According to the book Swords and Hilt Weapons by Michael Coe, et.
al. (ISBN 1-56619-249-8),

Swords and Hilt Weapons
Hardcover
http://www.ganoksin.com/jewelry-books/us/product/1566192498.htm

early bronze weapons were cast, and likely finished out by stock
removal, there was little evidence of either hot or cold forging
except for possible work hardening of the edges.

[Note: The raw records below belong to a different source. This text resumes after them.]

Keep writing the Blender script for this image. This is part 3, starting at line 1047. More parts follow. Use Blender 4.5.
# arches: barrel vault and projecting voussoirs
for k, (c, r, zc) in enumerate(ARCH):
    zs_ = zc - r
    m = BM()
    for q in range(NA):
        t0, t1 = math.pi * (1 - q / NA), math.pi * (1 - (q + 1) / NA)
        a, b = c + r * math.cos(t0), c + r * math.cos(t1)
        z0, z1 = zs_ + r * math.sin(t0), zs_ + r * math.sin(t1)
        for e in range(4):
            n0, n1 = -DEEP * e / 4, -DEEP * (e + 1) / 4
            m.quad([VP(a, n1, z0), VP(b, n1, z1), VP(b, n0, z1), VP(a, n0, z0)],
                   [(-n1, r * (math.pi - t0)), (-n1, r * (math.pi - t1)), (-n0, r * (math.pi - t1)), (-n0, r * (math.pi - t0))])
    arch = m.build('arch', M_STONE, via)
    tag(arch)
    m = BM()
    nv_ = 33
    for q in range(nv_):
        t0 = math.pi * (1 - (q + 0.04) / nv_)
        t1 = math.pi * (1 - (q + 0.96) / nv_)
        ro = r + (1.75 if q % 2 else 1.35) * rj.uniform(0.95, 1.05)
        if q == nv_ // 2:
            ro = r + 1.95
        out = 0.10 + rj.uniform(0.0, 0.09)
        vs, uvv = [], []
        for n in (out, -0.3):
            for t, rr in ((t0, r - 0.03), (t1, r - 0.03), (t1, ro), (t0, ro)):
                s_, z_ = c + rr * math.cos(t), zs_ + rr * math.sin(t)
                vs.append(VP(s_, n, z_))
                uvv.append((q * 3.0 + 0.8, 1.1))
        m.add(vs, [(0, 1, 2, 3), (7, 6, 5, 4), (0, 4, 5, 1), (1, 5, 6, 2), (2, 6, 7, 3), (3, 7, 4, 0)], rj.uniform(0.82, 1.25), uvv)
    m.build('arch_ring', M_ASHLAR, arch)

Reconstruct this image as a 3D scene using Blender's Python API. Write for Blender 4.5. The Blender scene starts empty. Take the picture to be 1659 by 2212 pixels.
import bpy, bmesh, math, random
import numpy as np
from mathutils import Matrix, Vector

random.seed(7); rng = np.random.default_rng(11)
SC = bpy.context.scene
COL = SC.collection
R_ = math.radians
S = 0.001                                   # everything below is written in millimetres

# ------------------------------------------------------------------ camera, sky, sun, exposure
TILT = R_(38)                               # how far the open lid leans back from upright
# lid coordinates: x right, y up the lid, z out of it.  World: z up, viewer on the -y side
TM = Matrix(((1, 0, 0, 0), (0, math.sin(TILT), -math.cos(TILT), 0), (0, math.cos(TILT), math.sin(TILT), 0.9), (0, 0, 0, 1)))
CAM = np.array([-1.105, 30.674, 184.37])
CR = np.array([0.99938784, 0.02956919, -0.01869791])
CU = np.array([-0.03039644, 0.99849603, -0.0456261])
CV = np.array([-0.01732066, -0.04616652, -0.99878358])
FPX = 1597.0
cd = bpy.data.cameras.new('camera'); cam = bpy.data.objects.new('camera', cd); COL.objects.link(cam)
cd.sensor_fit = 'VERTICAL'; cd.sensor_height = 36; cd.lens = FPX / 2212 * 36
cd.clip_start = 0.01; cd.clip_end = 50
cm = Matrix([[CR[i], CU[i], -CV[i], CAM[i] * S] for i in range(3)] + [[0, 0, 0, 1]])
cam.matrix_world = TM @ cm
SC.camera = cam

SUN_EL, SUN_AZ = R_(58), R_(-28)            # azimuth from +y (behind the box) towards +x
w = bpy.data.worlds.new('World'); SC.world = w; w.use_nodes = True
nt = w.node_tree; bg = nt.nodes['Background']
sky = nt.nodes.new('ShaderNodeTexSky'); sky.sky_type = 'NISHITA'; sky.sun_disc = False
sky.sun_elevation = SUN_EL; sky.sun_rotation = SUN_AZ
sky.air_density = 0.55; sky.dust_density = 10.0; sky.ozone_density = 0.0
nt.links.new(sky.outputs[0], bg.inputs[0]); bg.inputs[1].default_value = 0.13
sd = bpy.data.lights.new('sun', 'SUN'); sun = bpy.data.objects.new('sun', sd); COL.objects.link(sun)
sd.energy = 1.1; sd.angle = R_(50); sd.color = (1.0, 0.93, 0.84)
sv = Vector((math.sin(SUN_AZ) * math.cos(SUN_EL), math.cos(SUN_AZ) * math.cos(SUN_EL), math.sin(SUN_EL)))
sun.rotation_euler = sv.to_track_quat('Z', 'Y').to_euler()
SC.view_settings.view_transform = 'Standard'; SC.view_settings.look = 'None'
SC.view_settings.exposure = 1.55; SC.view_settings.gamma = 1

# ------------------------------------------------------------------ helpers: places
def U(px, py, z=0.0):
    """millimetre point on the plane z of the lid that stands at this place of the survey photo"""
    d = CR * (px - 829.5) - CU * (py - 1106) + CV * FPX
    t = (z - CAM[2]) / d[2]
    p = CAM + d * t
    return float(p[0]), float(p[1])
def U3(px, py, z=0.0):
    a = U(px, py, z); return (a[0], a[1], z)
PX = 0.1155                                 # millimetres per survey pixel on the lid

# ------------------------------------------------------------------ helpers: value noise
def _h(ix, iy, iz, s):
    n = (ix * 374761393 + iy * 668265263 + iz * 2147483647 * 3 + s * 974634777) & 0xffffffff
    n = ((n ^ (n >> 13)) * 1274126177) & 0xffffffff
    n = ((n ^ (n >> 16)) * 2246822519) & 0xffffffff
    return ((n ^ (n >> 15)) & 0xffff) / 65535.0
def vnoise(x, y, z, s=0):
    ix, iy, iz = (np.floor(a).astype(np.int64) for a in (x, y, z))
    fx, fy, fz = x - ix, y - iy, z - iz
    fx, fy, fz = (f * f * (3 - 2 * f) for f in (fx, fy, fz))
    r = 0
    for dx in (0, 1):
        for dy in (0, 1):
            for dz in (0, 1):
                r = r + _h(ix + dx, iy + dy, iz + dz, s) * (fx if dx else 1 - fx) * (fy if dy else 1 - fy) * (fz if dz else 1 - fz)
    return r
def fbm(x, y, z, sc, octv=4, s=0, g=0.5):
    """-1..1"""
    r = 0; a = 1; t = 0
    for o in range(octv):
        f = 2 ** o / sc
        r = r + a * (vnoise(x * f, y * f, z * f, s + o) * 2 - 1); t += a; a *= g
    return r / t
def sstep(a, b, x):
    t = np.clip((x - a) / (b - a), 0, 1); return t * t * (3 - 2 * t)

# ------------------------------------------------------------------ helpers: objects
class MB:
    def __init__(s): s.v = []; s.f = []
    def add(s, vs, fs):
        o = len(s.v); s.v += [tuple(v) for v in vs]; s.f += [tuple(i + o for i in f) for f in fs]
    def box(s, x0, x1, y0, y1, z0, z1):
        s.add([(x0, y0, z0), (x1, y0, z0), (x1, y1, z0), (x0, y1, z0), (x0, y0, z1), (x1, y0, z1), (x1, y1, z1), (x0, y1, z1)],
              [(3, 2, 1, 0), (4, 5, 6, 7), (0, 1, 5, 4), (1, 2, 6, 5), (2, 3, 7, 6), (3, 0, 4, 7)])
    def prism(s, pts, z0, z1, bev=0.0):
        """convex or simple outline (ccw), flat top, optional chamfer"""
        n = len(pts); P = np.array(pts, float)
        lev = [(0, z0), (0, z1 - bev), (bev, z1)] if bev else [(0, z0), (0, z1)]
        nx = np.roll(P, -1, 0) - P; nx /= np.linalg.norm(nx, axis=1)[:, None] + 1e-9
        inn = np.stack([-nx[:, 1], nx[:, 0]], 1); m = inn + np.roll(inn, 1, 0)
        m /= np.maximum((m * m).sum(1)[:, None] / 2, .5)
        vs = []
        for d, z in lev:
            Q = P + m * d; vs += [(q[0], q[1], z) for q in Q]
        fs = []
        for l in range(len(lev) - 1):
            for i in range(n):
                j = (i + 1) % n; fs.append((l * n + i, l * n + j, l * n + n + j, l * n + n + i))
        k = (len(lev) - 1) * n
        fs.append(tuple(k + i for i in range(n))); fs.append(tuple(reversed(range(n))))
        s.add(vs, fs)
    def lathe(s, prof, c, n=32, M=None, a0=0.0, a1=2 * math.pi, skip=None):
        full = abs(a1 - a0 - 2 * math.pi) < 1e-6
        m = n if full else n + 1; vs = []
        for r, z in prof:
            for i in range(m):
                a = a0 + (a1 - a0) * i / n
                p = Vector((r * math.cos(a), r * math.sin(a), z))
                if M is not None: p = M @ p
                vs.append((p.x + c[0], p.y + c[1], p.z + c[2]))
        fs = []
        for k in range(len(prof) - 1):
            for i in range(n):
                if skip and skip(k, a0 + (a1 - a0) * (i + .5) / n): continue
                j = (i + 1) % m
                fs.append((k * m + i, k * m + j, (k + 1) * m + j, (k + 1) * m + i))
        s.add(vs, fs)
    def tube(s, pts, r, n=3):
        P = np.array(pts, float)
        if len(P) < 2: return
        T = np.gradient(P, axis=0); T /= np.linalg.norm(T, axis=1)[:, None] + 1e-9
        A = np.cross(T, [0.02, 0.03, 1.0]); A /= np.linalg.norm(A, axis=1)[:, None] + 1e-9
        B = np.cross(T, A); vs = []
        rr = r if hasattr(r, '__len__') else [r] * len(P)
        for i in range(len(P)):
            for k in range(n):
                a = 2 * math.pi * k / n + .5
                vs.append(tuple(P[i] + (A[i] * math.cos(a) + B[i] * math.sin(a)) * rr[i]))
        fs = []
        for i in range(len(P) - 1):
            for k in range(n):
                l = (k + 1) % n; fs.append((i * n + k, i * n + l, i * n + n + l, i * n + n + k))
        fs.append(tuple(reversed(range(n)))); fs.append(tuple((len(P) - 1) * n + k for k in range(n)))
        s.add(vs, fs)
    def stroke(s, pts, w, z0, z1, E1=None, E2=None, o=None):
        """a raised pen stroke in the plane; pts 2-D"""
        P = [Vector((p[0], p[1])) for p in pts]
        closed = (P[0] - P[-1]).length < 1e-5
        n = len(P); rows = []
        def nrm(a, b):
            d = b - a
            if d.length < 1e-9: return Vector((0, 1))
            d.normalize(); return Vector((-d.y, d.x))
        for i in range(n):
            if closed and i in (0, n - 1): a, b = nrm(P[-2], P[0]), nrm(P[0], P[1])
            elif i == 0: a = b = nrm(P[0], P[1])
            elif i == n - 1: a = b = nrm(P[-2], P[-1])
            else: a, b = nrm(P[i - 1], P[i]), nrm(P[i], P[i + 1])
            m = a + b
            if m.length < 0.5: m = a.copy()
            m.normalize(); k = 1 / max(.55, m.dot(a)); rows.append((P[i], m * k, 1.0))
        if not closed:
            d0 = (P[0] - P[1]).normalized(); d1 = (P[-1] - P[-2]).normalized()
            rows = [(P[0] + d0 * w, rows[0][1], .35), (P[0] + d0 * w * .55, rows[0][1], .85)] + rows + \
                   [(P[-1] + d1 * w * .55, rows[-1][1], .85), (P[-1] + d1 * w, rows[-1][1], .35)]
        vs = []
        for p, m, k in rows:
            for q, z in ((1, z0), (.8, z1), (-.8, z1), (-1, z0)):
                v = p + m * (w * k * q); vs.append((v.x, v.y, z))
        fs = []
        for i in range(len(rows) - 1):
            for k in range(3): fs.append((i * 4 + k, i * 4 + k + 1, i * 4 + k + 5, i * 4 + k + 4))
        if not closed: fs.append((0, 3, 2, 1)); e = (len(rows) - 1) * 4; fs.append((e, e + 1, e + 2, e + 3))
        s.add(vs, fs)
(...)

Ron Charlotte – Gainesville, FL
@Ron_Charlotte1 OR afn03234@afn.org


#8

That was probably beryllium copper. I have some AMPCO marked non
spark tools that are beryllium copper. It makes tough tools but the
beryllium is not nice stuff to melt and the dust is equaly bad
stuff.

jesse


#9
       That was probably beryllium copper. I have some AMPCO
marked non spark tools that are  beryllium copper. It makes tough
tools but the beryllium is not nice stuff to melt  and the dust is
equaly bad stuff. 

I made a mistake on the AMPCO wrenches I have – I believe they are
aluminum bronze not beryllium copper— but beryllium copper is
also used for non sparking and non magnetic tools.

jesse


#10

I’m not 100% certain, but I think there’s probably a good reason that
bronze age weapons and tools were cast rather than forged. I
recommend researching the topic of bronze age tools and how they
were made.


#11

Thanks for all the great responses. Yes, I did mean malleable. I
think I will cast and then forge a bit to give it strength. I will
not be put to hard use so that should be fine.